→ **GIVEN EXERCISE**
Reproduce each line from the first in the data through the line that contains "BLUE = (.026, .009, 1.0)" exactly; give nothing else.

^^^^

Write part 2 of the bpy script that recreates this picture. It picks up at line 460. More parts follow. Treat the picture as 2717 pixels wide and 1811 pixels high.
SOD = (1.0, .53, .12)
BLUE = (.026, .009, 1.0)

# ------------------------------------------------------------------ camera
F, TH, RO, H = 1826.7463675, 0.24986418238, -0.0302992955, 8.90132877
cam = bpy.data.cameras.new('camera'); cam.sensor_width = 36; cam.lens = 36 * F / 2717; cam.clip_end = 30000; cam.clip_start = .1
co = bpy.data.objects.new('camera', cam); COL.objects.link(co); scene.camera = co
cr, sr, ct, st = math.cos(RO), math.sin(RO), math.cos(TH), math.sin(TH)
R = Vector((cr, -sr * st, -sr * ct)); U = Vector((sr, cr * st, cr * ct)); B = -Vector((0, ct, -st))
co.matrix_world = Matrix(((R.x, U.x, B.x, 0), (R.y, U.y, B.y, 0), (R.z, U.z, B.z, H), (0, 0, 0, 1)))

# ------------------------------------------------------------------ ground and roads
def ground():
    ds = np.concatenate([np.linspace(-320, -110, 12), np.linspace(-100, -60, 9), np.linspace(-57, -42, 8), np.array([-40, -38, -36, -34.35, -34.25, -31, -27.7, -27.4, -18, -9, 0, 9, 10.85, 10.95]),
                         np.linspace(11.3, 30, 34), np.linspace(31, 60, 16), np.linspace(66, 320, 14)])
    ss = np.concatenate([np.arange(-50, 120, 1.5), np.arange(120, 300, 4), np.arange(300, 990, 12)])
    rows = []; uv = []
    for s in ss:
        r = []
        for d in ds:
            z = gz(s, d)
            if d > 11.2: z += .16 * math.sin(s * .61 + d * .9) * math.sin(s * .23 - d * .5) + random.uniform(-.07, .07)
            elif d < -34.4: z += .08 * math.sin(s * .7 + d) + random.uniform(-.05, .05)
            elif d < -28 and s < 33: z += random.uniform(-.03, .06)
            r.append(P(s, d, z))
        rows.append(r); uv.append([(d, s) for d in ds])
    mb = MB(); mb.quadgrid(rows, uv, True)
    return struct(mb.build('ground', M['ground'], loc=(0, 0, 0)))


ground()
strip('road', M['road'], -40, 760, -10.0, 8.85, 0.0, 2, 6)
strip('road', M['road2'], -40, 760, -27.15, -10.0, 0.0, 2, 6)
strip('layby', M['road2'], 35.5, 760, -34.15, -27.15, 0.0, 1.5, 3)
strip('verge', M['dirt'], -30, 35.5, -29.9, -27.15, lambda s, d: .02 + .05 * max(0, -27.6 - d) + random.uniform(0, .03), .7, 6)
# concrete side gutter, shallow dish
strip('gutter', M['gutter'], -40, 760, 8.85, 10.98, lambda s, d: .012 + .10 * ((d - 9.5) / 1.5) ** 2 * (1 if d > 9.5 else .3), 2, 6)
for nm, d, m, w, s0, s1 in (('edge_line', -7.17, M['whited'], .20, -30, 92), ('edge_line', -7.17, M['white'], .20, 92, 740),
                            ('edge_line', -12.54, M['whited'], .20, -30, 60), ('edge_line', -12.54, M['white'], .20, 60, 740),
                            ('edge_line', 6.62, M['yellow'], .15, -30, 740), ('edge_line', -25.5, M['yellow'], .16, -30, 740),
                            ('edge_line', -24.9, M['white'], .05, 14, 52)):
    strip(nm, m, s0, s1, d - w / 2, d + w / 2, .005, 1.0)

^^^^

→ **WORKED ANSWER**
Write part 2 of the bpy script that recreates this picture. It picks up at line 460. More parts follow. Treat the picture as 2717 pixels wide and 1811 pixels high.
SOD = (1.0, .53, .12)
BLUE = (.026, .009, 1.0)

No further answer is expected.